ARROYO-STEPHENS, MANUEL
Uno no puede dejar de preguntarse qué hubiera sido de la
	cultura francesa si Francia, en vez de estar situada donde está,
	hubiera estado, por ejemplo, en Australia. Probablemente no
	habría superado todavía su para ellos gloriosa Edad Media de
	los troveros y las canciones de gesta. Tampoco puede uno evitar
	preguntarse cuál hubiera sido la suerte de Europa si un
	país tan vasto y tan densamente poblado como Francia no hubiera
	ocupado su centro, actuando como tamiz deformador
	de las creaciones originales procedentes de Alemania, Italia,
	Inglaterra o España. El caso es que Francia está donde está y
	desde antiguo sus habitantes supieron explotar con notoria
	avidez y no menor habilidad lo que un economista llamaría su
	renta de situación.
	Decía Unamuno que las ideas cobran su fuerza del comercio,
	que rigen el mundo no los forjadores, sino los repartidores de
	ideas. Nadie entiende esto mejor que los franceses, y nadie practica
	mejor que ellos el arte de saber vender lo corriente como
	extraordinario. Su presunto «espíritu clásico», ciertamente no
	en el sentido helénico, sino de una disciplina comprensible
	para todos, no puede ser más opuesto al espíritu heleno, latino
	y español, que es independiente, demócrata, ateniense, republicano,
	romano e individual.
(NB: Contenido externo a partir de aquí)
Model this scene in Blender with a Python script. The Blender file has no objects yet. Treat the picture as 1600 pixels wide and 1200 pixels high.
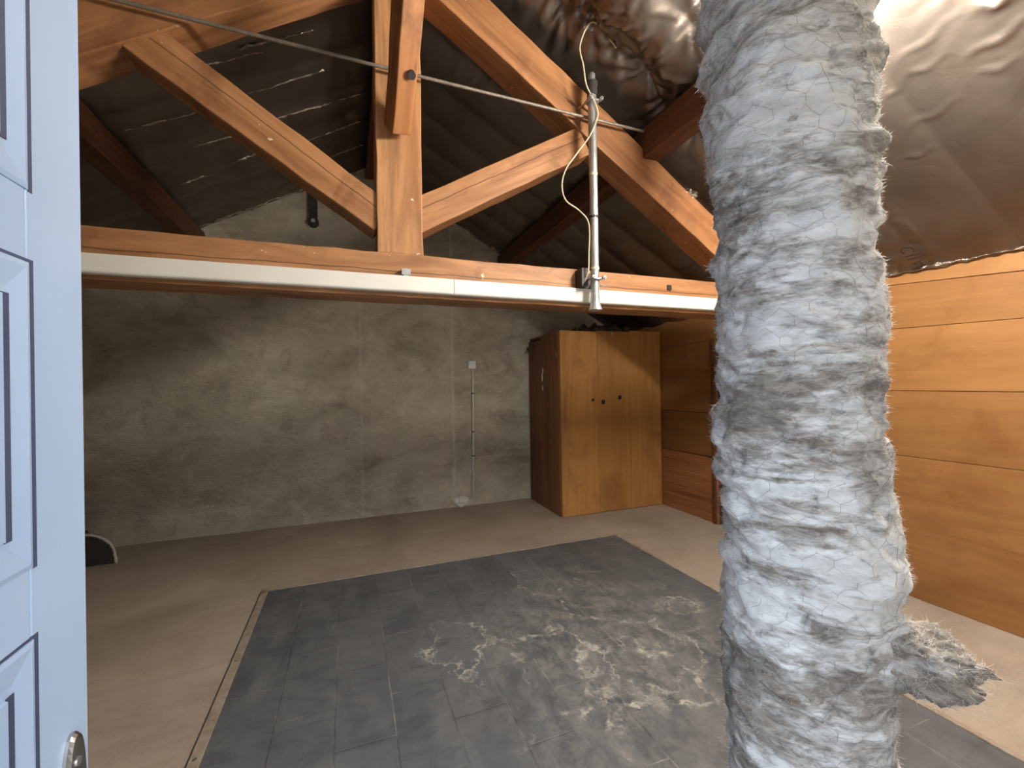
import bpy, bmesh, math, random
from mathutils import Vector, Matrix, noise
random.seed(7)
scene = bpy.context.scene
COL = scene.collection

# ------------------------------------------------------------------ camera
cam_data = bpy.data.cameras.new('camera')
cam = bpy.data.objects.new('camera', cam_data)
COL.objects.link(cam)
cam_data.sensor_fit = 'HORIZONTAL'
cam_data.sensor_width = 36.0
cam_data.lens = 36.0 * 674.9 / 1600.0
cam_data.clip_start = 0.02
R_ = Vector((0.93550, -0.35298, -0.01566))
U_ = Vector((0.01404, -0.00714, 0.99988))
F_ = Vector((0.35305, 0.93560, 0.00172))
cam.matrix_world = Matrix(((R_.x, U_.x, -F_.x, 0.0), (R_.y, U_.y, -F_.y, 0.0), (R_.z, U_.z, -F_.z, 1.5), (0, 0, 0, 1)))
scene.camera = cam

# ------------------------------------------------------------------ world, daylight, exposure
scene.view_settings.view_transform = 'Standard'
scene.view_settings.look = 'None'
scene.view_settings.gamma = 1.0
scene.view_settings.use_curve_mapping = False
scene.view_settings.exposure = 0.75
scene.cycles.max_bounces = 14
scene.cycles.diffuse_bounces = 9
scene.cycles.glossy_bounces = 6
WORLD_STRENGTH = 3.3
TUBE_STRENGTH = 420.0
world = bpy.data.worlds.new('sky')
scene.world = world
world.use_nodes = True
wn = world.node_tree.nodes
wl = world.node_tree.links
wn.clear()
wo = wn.new('ShaderNodeOutputWorld')
wb = wn.new('ShaderNodeBackground')
wtc = wn.new('ShaderNodeTexCoord')
wsx = wn.new('ShaderNodeSeparateXYZ')
wr = wn.new('ShaderNodeValToRGB')
wl.new(wtc.outputs['Generated'], wsx.inputs[0])
wm = wn.new('ShaderNodeMath'); wm.operation = 'MULTIPLY_ADD'; wm.inputs[1].default_value = 0.5; wm.inputs[2].default_value = 0.5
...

La moda, el buen tono, la deferencia
	de una fi losofía asequible a las damas han sido las especialidades
	del genio francés, consecuente, ordenado, lógico,
	metódico, enfático, académico y prosaico, excelentes cualidades
	para andar por la vida arregladamente, pero totalmente
	inservibles para las elevadas empresas del espíritu.